### DIRECTIVE
Repeat the full listing, word for word.

### AVAILABLE DATA
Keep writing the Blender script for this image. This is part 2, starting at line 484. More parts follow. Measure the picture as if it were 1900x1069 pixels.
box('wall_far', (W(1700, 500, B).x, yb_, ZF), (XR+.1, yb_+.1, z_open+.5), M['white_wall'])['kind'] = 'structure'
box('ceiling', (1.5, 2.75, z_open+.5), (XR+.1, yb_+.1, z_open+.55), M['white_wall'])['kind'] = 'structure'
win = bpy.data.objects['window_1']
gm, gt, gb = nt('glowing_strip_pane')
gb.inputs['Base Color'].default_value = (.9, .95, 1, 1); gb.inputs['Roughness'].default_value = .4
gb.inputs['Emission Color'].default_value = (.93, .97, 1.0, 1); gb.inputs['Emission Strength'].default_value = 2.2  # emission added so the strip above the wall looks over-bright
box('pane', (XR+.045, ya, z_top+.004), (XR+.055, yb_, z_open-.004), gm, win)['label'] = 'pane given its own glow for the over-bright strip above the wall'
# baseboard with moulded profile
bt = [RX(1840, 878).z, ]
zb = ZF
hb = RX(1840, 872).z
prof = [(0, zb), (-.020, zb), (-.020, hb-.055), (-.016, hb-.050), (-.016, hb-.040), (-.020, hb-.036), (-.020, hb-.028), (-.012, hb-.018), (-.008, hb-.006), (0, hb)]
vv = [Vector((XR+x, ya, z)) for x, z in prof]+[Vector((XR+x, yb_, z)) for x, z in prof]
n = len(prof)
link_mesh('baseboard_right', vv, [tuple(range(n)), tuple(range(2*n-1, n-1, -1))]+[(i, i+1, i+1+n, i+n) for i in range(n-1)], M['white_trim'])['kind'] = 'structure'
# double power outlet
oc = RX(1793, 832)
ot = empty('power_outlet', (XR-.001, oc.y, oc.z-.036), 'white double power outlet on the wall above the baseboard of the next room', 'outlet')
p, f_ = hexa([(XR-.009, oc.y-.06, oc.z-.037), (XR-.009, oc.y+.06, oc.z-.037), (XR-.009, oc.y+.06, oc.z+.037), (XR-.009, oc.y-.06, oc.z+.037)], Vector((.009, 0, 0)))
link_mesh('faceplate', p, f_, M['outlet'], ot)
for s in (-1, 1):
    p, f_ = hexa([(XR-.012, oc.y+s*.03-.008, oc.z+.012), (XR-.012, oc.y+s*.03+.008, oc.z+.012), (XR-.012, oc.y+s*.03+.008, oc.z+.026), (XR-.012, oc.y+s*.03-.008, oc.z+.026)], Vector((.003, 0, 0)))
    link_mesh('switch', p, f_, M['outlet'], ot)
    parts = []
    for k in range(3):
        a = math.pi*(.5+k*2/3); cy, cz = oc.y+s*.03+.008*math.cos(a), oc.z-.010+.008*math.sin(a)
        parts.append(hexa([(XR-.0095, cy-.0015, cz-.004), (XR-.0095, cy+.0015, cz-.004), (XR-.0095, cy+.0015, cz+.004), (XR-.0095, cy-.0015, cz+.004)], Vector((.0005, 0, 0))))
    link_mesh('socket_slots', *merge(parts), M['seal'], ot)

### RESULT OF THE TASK
Keep writing the Blender script for this image. This is part 2, starting at line 484. More parts follow. Measure the picture as if it were 1900x1069 pixels.
box('wall_far', (W(1700, 500, B).x, yb_, ZF), (XR+.1, yb_+.1, z_open+.5), M['white_wall'])['kind'] = 'structure'
box('ceiling', (1.5, 2.75, z_open+.5), (XR+.1, yb_+.1, z_open+.55), M['white_wall'])['kind'] = 'structure'
win = bpy.data.objects['window_1']
gm, gt, gb = nt('glowing_strip_pane')
gb.inputs['Base Color'].default_value = (.9, .95, 1, 1); gb.inputs['Roughness'].default_value = .4
gb.inputs['Emission Color'].default_value = (.93, .97, 1.0, 1); gb.inputs['Emission Strength'].default_value = 2.2  # emission added so the strip above the wall looks over-bright
box('pane', (XR+.045, ya, z_top+.004), (XR+.055, yb_, z_open-.004), gm, win)['label'] = 'pane given its own glow for the over-bright strip above the wall'
# baseboard with moulded profile
bt = [RX(1840, 878).z, ]
zb = ZF
hb = RX(1840, 872).z
prof = [(0, zb), (-.020, zb), (-.020, hb-.055), (-.016, hb-.050), (-.016, hb-.040), (-.020, hb-.036), (-.020, hb-.028), (-.012, hb-.018), (-.008, hb-.006), (0, hb)]
vv = [Vector((XR+x, ya, z)) for x, z in prof]+[Vector((XR+x, yb_, z)) for x, z in prof]
n = len(prof)
link_mesh('baseboard_right', vv, [tuple(range(n)), tuple(range(2*n-1, n-1, -1))]+[(i, i+1, i+1+n, i+n) for i in range(n-1)], M['white_trim'])['kind'] = 'structure'
# double power outlet
oc = RX(1793, 832)
ot = empty('power_outlet', (XR-.001, oc.y, oc.z-.036), 'white double power outlet on the wall above the baseboard of the next room', 'outlet')
p, f_ = hexa([(XR-.009, oc.y-.06, oc.z-.037), (XR-.009, oc.y+.06, oc.z-.037), (XR-.009, oc.y+.06, oc.z+.037), (XR-.009, oc.y-.06, oc.z+.037)], Vector((.009, 0, 0)))
link_mesh('faceplate', p, f_, M['outlet'], ot)
for s in (-1, 1):
    p, f_ = hexa([(XR-.012, oc.y+s*.03-.008, oc.z+.012), (XR-.012, oc.y+s*.03+.008, oc.z+.012), (XR-.012, oc.y+s*.03+.008, oc.z+.026), (XR-.012, oc.y+s*.03-.008, oc.z+.026)], Vector((.003, 0, 0)))
    link_mesh('switch', p, f_, M['outlet'], ot)
    parts = []
    for k in range(3):
        a = math.pi*(.5+k*2/3); cy, cz = oc.y+s*.03+.008*math.cos(a), oc.z-.010+.008*math.sin(a)
        parts.append(hexa([(XR-.0095, cy-.0015, cz-.004), (XR-.0095, cy+.0015, cz-.004), (XR-.0095, cy+.0015, cz+.004), (XR-.0095, cy-.0015, cz+.004)], Vector((.0005, 0, 0))))
    link_mesh('socket_slots', *merge(parts), M['seal'], ot)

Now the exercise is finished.